▶ WHAT IS EXPECTED
Each line below should be quoted exactly, please.
Start
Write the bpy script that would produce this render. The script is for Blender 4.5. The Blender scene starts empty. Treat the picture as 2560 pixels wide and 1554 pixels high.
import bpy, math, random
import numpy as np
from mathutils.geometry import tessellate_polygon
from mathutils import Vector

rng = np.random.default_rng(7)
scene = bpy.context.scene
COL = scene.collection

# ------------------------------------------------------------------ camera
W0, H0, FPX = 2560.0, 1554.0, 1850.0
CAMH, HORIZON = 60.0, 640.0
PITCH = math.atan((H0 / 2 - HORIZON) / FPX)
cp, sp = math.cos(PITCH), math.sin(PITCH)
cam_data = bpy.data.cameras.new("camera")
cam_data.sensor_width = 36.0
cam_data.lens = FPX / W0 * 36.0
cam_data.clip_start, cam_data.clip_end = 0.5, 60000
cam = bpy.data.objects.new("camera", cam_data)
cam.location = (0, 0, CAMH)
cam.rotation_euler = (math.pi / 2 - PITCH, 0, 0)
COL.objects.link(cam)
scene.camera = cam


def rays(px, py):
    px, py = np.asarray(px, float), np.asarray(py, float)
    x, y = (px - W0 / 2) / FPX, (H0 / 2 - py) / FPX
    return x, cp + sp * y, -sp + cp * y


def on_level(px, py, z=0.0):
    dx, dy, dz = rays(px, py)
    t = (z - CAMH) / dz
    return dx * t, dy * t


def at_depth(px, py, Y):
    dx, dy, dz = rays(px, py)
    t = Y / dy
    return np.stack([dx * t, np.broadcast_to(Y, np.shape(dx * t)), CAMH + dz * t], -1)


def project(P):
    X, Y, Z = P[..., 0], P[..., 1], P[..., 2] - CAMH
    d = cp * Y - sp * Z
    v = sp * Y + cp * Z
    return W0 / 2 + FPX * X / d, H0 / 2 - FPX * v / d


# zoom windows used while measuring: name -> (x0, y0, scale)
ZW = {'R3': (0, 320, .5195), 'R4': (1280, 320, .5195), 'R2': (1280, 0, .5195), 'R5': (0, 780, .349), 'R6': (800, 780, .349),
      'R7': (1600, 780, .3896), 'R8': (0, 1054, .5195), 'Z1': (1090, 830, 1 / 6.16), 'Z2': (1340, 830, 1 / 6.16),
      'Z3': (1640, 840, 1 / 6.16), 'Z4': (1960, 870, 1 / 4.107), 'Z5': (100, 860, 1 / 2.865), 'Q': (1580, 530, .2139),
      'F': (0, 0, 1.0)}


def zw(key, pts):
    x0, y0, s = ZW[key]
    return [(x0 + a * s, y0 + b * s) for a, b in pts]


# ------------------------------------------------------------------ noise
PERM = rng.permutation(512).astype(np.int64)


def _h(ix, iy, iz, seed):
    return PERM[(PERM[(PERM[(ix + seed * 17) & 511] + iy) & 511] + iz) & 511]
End
▶ TASK SOLUTION
Write the bpy script that would produce this render. The script is for Blender 4.5. The Blender scene starts empty. Treat the picture as 2560 pixels wide and 1554 pixels high.
import bpy, math, random
import numpy as np
from mathutils.geometry import tessellate_polygon
from mathutils import Vector

rng = np.random.default_rng(7)
scene = bpy.context.scene
COL = scene.collection

# ------------------------------------------------------------------ camera
W0, H0, FPX = 2560.0, 1554.0, 1850.0
CAMH, HORIZON = 60.0, 640.0
PITCH = math.atan((H0 / 2 - HORIZON) / FPX)
cp, sp = math.cos(PITCH), math.sin(PITCH)
cam_data = bpy.data.cameras.new("camera")
cam_data.sensor_width = 36.0
cam_data.lens = FPX / W0 * 36.0
cam_data.clip_start, cam_data.clip_end = 0.5, 60000
cam = bpy.data.objects.new("camera", cam_data)
cam.location = (0, 0, CAMH)
cam.rotation_euler = (math.pi / 2 - PITCH, 0, 0)
COL.objects.link(cam)
scene.camera = cam


def rays(px, py):
    px, py = np.asarray(px, float), np.asarray(py, float)
    x, y = (px - W0 / 2) / FPX, (H0 / 2 - py) / FPX
    return x, cp + sp * y, -sp + cp * y


def on_level(px, py, z=0.0):
    dx, dy, dz = rays(px, py)
    t = (z - CAMH) / dz
    return dx * t, dy * t


def at_depth(px, py, Y):
    dx, dy, dz = rays(px, py)
    t = Y / dy
    return np.stack([dx * t, np.broadcast_to(Y, np.shape(dx * t)), CAMH + dz * t], -1)


def project(P):
    X, Y, Z = P[..., 0], P[..., 1], P[..., 2] - CAMH
    d = cp * Y - sp * Z
    v = sp * Y + cp * Z
    return W0 / 2 + FPX * X / d, H0 / 2 - FPX * v / d


# zoom windows used while measuring: name -> (x0, y0, scale)
ZW = {'R3': (0, 320, .5195), 'R4': (1280, 320, .5195), 'R2': (1280, 0, .5195), 'R5': (0, 780, .349), 'R6': (800, 780, .349),
      'R7': (1600, 780, .3896), 'R8': (0, 1054, .5195), 'Z1': (1090, 830, 1 / 6.16), 'Z2': (1340, 830, 1 / 6.16),
      'Z3': (1640, 840, 1 / 6.16), 'Z4': (1960, 870, 1 / 4.107), 'Z5': (100, 860, 1 / 2.865), 'Q': (1580, 530, .2139),
      'F': (0, 0, 1.0)}


def zw(key, pts):
    x0, y0, s = ZW[key]
    return [(x0 + a * s, y0 + b * s) for a, b in pts]


# ------------------------------------------------------------------ noise
PERM = rng.permutation(512).astype(np.int64)


def _h(ix, iy, iz, seed):
    return PERM[(PERM[(PERM[(ix + seed * 17) & 511] + iy) & 511] + iz) & 511]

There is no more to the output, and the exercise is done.